ReSe Applications LLC ATCOR-3-Satellite

Description

Key Capabilities
The software offers these key advantages:

•  Atmospheric database (look-up-tables of radiative transfer calculations with Modtran^®-5) covering a wide range of weather conditions and sun angles.
•  Image processing with constant atmospheric conditions or spatially varying aerosol conditions (the latter is retrieved from image if near- or short wave infrared bands are available).
•  Included module to determine atmospheric parameters (aerosol type, visibility, water vapor). This can be done by comparing retrieved scene reflectance spectra of various surface covers with library spectra as a function of the selected atmospheric parameter. 
•  The atmospheric database includes a wide range of pre-calculated radiative transfer runs for different weather conditions and sun angles employing the Modtran^®-5 code (DISORT 8-stream option for multiple scattering).
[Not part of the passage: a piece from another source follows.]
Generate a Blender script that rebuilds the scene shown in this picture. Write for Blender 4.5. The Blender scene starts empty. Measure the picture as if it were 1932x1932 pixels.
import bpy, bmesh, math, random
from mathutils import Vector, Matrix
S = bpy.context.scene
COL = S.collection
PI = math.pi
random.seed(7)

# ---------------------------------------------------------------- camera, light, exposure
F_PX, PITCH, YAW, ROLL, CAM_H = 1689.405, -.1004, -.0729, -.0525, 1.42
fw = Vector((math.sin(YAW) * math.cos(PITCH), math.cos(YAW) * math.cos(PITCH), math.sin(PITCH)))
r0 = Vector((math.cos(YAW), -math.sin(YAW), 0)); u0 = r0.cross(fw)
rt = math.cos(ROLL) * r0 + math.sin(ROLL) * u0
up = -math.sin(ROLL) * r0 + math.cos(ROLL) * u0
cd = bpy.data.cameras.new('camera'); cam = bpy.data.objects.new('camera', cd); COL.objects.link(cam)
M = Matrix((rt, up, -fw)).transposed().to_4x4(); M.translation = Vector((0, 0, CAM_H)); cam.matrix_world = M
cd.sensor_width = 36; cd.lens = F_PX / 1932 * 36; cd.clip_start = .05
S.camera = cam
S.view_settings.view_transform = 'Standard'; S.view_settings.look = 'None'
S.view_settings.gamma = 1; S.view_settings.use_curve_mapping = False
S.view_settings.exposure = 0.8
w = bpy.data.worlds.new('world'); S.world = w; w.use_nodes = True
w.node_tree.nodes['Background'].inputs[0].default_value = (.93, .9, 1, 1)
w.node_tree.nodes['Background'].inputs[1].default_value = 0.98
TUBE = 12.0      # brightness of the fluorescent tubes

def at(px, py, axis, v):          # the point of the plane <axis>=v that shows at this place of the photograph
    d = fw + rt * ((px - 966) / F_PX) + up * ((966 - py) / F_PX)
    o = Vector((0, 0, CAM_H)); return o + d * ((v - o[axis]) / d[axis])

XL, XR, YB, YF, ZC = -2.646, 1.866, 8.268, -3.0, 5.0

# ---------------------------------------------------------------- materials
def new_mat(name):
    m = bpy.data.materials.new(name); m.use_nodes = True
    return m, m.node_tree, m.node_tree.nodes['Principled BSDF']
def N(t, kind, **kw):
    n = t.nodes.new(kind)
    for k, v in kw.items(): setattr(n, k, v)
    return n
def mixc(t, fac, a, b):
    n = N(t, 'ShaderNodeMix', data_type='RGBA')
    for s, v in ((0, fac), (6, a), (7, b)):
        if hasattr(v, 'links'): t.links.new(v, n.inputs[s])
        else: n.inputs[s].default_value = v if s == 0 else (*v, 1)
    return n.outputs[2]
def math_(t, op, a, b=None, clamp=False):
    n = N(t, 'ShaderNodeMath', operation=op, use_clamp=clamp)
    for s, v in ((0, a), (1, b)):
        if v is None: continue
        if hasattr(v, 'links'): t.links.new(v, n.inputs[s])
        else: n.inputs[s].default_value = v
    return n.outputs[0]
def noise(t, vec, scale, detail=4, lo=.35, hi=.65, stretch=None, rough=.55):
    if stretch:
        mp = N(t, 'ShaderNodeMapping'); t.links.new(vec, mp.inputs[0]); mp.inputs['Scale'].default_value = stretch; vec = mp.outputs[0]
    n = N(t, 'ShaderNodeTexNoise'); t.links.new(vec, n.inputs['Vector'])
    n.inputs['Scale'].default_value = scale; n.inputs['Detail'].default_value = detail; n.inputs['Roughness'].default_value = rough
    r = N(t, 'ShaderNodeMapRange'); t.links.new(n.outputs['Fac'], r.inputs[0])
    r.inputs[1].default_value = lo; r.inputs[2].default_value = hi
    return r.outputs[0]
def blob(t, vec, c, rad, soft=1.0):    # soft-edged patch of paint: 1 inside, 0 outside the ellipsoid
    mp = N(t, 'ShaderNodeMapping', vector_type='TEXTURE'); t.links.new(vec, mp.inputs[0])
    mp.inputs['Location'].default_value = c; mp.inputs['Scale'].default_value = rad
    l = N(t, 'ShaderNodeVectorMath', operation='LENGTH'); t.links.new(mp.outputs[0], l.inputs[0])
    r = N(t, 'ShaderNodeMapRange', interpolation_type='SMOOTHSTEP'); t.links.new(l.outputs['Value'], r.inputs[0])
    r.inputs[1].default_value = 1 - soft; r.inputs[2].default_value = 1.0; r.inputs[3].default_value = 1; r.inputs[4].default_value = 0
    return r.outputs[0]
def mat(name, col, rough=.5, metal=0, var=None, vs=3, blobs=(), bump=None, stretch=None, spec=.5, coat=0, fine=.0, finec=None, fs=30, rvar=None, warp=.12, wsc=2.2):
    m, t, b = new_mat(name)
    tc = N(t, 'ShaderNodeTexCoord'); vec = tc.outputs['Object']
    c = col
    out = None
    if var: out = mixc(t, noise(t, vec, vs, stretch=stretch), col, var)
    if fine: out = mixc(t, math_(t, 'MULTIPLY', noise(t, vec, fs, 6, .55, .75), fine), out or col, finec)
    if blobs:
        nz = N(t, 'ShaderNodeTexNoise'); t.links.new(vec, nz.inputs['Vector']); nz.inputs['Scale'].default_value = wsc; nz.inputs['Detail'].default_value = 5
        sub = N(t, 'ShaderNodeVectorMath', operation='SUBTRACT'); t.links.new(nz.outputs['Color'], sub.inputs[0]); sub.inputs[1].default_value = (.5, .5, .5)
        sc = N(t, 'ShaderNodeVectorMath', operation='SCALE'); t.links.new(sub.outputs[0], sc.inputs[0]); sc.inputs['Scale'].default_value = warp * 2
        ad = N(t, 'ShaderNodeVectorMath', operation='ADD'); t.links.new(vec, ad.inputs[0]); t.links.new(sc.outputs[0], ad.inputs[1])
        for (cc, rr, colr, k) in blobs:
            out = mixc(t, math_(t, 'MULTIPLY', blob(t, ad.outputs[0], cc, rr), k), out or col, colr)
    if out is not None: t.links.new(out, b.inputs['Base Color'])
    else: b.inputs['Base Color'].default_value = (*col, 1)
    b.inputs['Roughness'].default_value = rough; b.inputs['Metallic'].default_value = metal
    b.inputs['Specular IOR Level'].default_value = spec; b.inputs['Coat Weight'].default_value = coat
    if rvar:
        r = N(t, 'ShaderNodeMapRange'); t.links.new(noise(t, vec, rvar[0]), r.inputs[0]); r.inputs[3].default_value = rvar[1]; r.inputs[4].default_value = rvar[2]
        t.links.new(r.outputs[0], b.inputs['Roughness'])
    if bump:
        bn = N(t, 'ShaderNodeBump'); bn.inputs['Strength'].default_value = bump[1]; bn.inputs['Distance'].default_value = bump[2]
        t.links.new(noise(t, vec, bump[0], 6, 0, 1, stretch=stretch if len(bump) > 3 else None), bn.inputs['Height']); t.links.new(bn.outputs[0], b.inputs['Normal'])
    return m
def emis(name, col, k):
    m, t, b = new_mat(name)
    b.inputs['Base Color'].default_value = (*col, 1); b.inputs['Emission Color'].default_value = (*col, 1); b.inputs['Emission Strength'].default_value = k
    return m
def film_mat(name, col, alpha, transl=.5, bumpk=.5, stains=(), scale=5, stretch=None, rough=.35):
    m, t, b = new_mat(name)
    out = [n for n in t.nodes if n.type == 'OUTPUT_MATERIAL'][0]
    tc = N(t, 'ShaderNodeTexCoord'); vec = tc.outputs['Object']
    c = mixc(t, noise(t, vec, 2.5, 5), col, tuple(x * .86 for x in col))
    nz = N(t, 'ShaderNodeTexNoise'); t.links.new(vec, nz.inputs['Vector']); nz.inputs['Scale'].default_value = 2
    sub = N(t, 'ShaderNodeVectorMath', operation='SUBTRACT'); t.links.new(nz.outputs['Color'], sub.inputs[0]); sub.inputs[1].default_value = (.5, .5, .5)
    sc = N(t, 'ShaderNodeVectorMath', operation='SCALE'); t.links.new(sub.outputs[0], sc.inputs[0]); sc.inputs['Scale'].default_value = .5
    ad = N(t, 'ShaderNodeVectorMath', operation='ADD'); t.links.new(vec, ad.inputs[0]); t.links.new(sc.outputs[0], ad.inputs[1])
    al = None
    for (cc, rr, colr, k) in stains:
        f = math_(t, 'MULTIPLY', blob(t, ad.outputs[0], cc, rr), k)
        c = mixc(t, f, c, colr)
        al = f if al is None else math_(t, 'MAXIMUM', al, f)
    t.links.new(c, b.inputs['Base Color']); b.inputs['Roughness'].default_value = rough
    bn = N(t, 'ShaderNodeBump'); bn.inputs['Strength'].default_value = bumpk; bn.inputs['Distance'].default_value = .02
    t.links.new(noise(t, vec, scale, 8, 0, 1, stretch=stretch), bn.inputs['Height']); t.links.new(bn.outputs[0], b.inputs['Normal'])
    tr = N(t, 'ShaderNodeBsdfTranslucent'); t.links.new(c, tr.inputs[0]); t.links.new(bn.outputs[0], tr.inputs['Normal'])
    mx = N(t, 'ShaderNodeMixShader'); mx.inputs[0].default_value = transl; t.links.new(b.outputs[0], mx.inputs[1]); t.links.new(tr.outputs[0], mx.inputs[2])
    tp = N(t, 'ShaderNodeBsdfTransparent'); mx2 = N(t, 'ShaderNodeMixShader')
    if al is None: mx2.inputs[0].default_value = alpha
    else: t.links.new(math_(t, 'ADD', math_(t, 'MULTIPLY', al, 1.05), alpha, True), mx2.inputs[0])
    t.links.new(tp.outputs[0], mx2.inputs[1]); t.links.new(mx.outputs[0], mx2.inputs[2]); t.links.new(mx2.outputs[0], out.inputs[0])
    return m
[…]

•  Capability for inflight radiometric calibration: for known atmospheric parameters and known target surface reflectances the radiometric calibration coefficients can be calculated. This corresponds to the improved method of empirical line fit because it includes the adjacency effect.
•  Visibility estimate prior to scene processing (interactive mode) 
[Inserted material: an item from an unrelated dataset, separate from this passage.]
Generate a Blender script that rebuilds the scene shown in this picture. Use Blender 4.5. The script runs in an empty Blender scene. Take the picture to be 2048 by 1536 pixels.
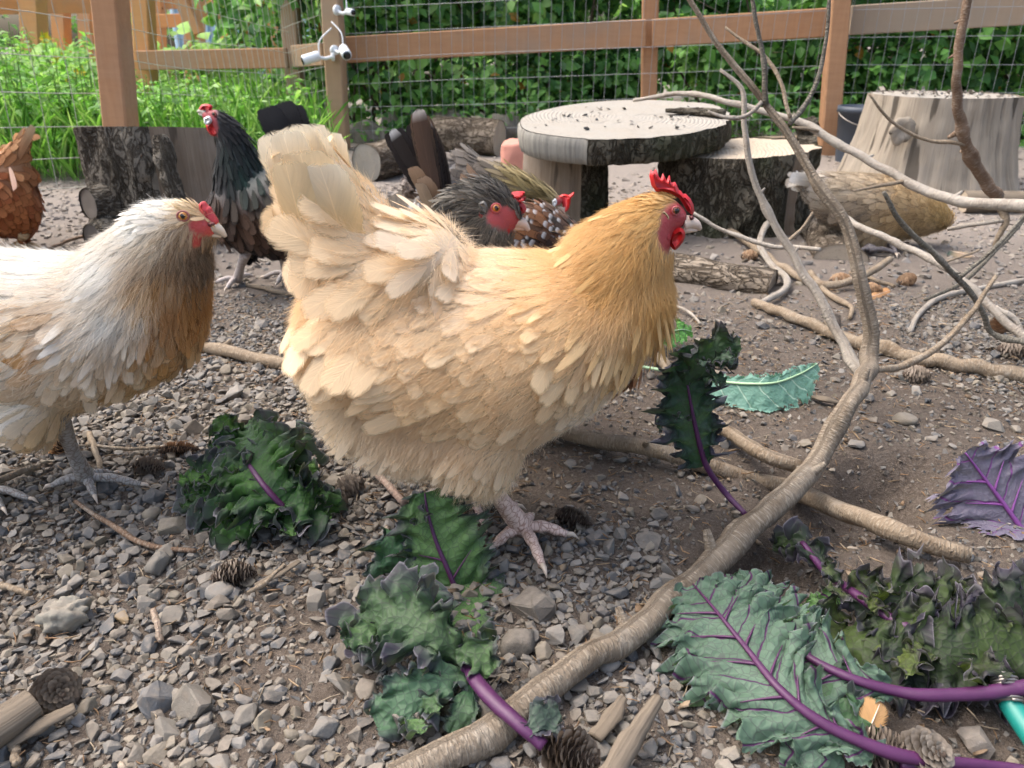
import bpy, bmesh, math
import numpy as np
from mathutils import Vector, Matrix, geometry

S = bpy.context.scene
COL = S.collection
R = math.radians

# ------------------------------------------------------------------ camera, sky, sun, exposure
FPX, CX, CY = 1539.0, 1024.0, 768.0            # focal length and centre in photo pixels (2048 x 1536)
PITCH, CAMH = R(24.0), 0.50
cam_d = bpy.data.cameras.new('camera'); cam = bpy.data.objects.new('camera', cam_d); COL.objects.link(cam)
cam.location = (0, 0, CAMH); cam.rotation_euler = (R(90) - PITCH, 0, 0)
cam_d.sensor_width = 36; cam_d.lens = FPX / 2048 * 36
cam_d.clip_start = 0.01; cam_d.clip_end = 500
cam_d.dof.use_dof = True; cam_d.dof.focus_distance = 0.80; cam_d.dof.aperture_fstop = 12.0
S.camera = cam

SUN_EL, SUN_AZ = 60.0, -70.0                    # azimuth measured from +Y (away from the camera) towards +X
W = bpy.data.worlds.new('World'); S.world = W; W.use_nodes = True
nt = W.node_tree; nt.nodes.clear()
sky = nt.nodes.new('ShaderNodeTexSky'); sky.sky_type = 'NISHITA'; sky.sun_disc = False
sky.sun_elevation = R(SUN_EL); sky.sun_rotation = R(SUN_AZ)
sky.air_density = 1.0; sky.dust_density = 6.0; sky.ozone_density = 1.0
hsv = nt.nodes.new('ShaderNodeHueSaturation'); hsv.inputs['Saturation'].default_value = 0.85
bg = nt.nodes.new('ShaderNodeBackground'); bg.inputs['Strength'].default_value = 0.15
wo = nt.nodes.new('ShaderNodeOutputWorld')
nt.links.new(sky.outputs[0], hsv.inputs['Color']); nt.links.new(hsv.outputs[0], bg.inputs[0]); nt.links.new(bg.outputs[0], wo.inputs[0])
sun_d = bpy.data.lights.new('sun', 'SUN'); sun = bpy.data.objects.new('sun', sun_d); COL.objects.link(sun)
sun_d.energy = 1.0; sun_d.angle = R(75); sun_d.color = (1.0, 0.985, 0.965)
_sd = Vector((math.sin(R(SUN_AZ)) * math.cos(R(SUN_EL)), math.cos(R(SUN_AZ)) * math.cos(R(SUN_EL)), math.sin(R(SUN_EL))))
sun.rotation_euler = _sd.to_track_quat('Z', 'Y').to_euler(); sun.location = (0, 0, 6)
S.view_settings.view_transform = 'Standard'; S.view_settings.look = 'None'
S.view_settings.exposure = 1.4; S.view_settings.gamma = 1.0; S.view_settings.use_curve_mapping = False
S.render.engine = 'CYCLES'
S.cycles.use_denoising = True
S.cycles.max_bounces = 6; S.cycles.diffuse_bounces = 3; S.cycles.glossy_bounces = 2
S.cycles.transmission_bounces = 4; S.cycles.transparent_max_bounces = 20
S.cycles.use_adaptive_sampling = True; S.cycles.adaptive_threshold = 0.03
S.cycles.caustics_reflective = False; S.cycles.caustics_refractive = False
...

•  Aerosol type estimate prior to scene processing (interactive mode) 
•  Retrieval of atmospheric water vapor column for sensors with water vapor bands (around 940/1130 nm). Example sensors: MOS-B, Hyperion.
•  Statistical haze removal: a fully automatic algorithm that masks haze and cloud regions and removes haze of land areas (low altitude haze).
•  Cirrus cloud removal (requires a narrow 1.38 micron band). 
•  De-shadowing of cloud or building shadow areas, using image-based shadow detection routines. 
•  Automatic classification of spectral surface reflectance (program SPECL2) using 10 surface cover templates. This is nota land use classification, but a reflectance-shape classification. Still, it may be useful as it is a fast automatic classification algorithm.
•  Surface emissivity and surface (brightness) temperature outputs for thermal band sensors.
•  Spectral polishing of reflectance cube (only hyperspectral imagery). 
•  Value added products in a separate file (16 bit integer) : vegetation index SAVI, LAI, FPAR, wavelength-integrated albedo, absorbed solar radiation flux. In addition, surface energy fluxes for thermal band sensors can be calculated: net radiation, ground heat flux, latent heat, sensible heat flux. 
•  Correction of spectral "smile" supported (hyperspectral instruments). 
•  Correction of observation BRDF effects using the BREFCOR method. The method is applicable to satellite imagery if a number of images is acquired under varying observation angles in order to improve mosaicking results.